[Stored entries]

────────────────────────────────────────

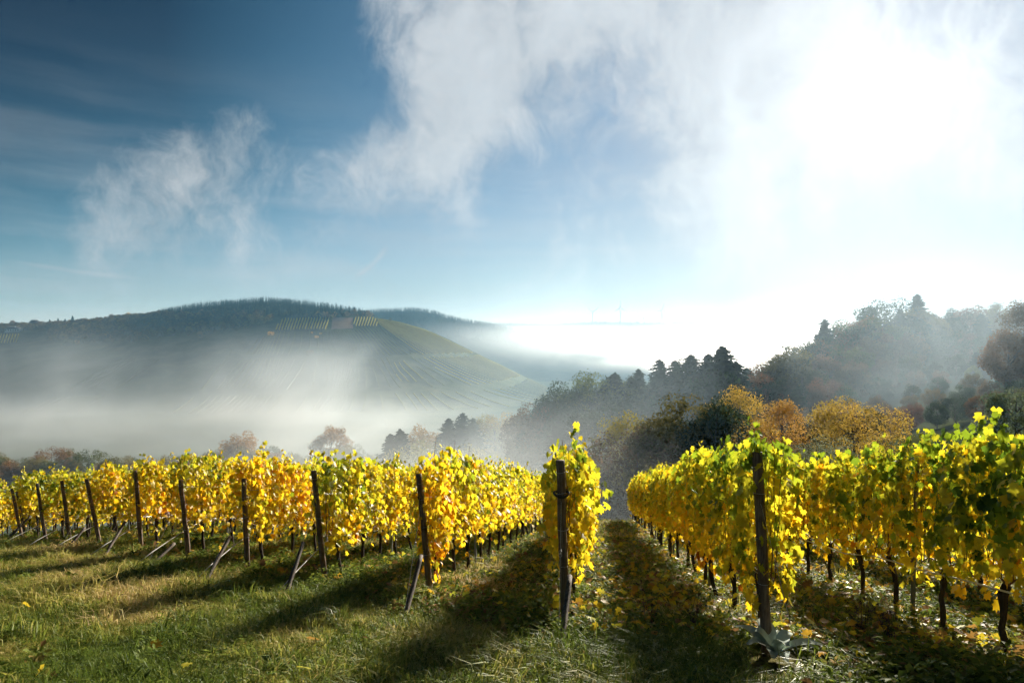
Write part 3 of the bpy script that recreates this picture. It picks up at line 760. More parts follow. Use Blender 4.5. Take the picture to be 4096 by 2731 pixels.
for key, s0, n in plans:
    grp = 'grapevines of ' + ROWPHRASE[key]
    for i in range(n):
        xy = s0 + ROW * PITCH * i + PERP * rng.normal(0, 0.03)
        put_vine(key, i, xy, bias_for(key, i), grp)
    # stakes inside the row
    for q, dd in enumerate((3.1, 8.3, 13.6, 18.9, 24.2)):
        if dd > n * PITCH: break
        xy = s0 + ROW * dd; z = float(gz(*xy)); g = Geo()
        wd = 0.022
        g.box((-wd, -0.016, -0.15), (wd, -0.010, 1.98)); g.box((-wd, -0.010, -0.15), (-wd + 0.005, 0.02, 1.98)); g.box((wd - 0.005, -0.010, -0.15), (wd, 0.02, 1.98))
        o = obj('trellis_stake', g.mesh('trellis_stake', M['metal_stake']), None, (xy[0], xy[1], z)); o.rotation_euler = (rng.normal(0, 0.02), rng.normal(0, 0.02), ROT_ROW)
        tag(o, '%s thin grey metal stake inside %s' % (ORD[q], ROWPHRASE[key]), 'stake', 'metal stakes inside the rows')
    # wires
    if key in post_world:
        B, T = post_world[key]; L = min(n * PITCH, 30)
        e = empty('trellis_wires', tuple(B)); tag(e, 'thin trellis wires strung along %s' % ROWPHRASE[key], 'wires', 'trellis wires of the rows')
        for hgt in (0.78, 1.12, 1.5, 1.85):
            f = min(0.97, hgt / (T[2] - B[2])); p0 = (T - B) * f
            pts = [p0]
            for s in np.linspace(0.8, L, 12):
                q = B[:2] + ROW * s; pts.append(np.array([q[0] - B[0], q[1] - B[1], float(gz(*q)) + hgt - B[2]]))
            g = Geo(); g.tube(pts, 0.0036, 4, False); obj('wire', g.mesh('wire', M['wire']), e)
        aw = Geo(); p1 = (T - B) * 0.78; q = B[:2] - ROW * 1.35; p2 = np.array([q[0] - B[0], q[1] - B[1], float(gz(*q)) - B[2]])
        aw.tube([p1, p2], 0.0022, 4, False); ao = obj('anchor_wire', aw.mesh('anchor_wire', M['wire']), e)
        g = Geo(); c = p1 + (p2 - p1) * 0.4; th = np.linspace(0, 6.283, 13)
        for dzz in (0.0, -0.035):
            g.tube(np.column_stack([c[0] + 0.016 * np.cos(th), np.full(13, c[1]), c[2] + dzz + 0.022 * np.sin(th)]), 0.0035, 5, False)
        obj('tensioner', g.mesh('tensioner', M['wire']), ao)
    # pale hose bent up from the ground to knee height
    if key in ('L2', 'L3', 'L4', 'L5', 'L6', 'L7', 'L8', 'edge'):
        st_ = s0 - ROW * 0.6 if key != 'edge' else s0
        pts = []
        offs = -PERP * 0.12
        prof = [(-1.5, 0.02), (-1.0, 0.22), (-0.3, 0.46), (0.35, 0.66), (0.8, 0.72), (1.6, 0.73)] if key != 'edge' else [(-1.5, 0.66), (-0.6, 0.68), (0.5, 0.7), (1.6, 0.72)]
        for s, hgt in prof + [(2.6 + 1.2 * q, 0.70 + 0.04 * math.sin(q * 2.1)) for q in range(9)]:
            q = st_ + ROW * s + offs; pts.append((q[0], q[1], float(gz(*q)) + hgt))
        g = Geo(); o0 = np.array(pts[0]); g.tube(np.array(pts) - o0, 0.009, 6)
        o = obj('drip_hose', g.mesh('drip_hose', M['hose'], True), None, o0)
        tag(o, 'pale bent hose running knee-high along %s' % ROWPHRASE[key], 'hose', 'knee-high hoses along the rows')

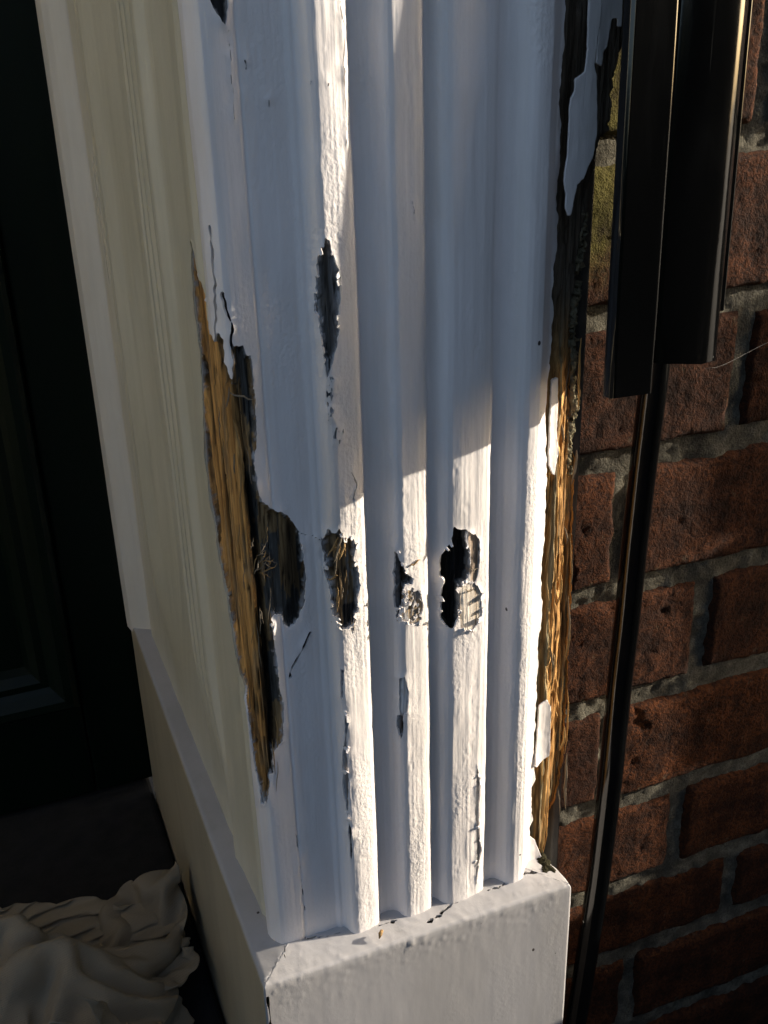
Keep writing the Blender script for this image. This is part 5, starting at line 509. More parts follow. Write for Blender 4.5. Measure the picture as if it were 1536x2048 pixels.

────────────────────────────────────────

● TASK BRIEF: Copy out every line of the listing that includes the string "picture".

● SOLUTION TO THIS PROBLEM:
Write part 3 of the bpy script that recreates this picture. It picks up at line 760. More parts follow. Use Blender 4.5. Take the picture to be 4096 by 2731 pixels.
Keep writing the Blender script for this image. This is part 5, starting at line 509. More parts follow. Write for Blender 4.5. Measure the picture as if it were 1536x2048 pixels.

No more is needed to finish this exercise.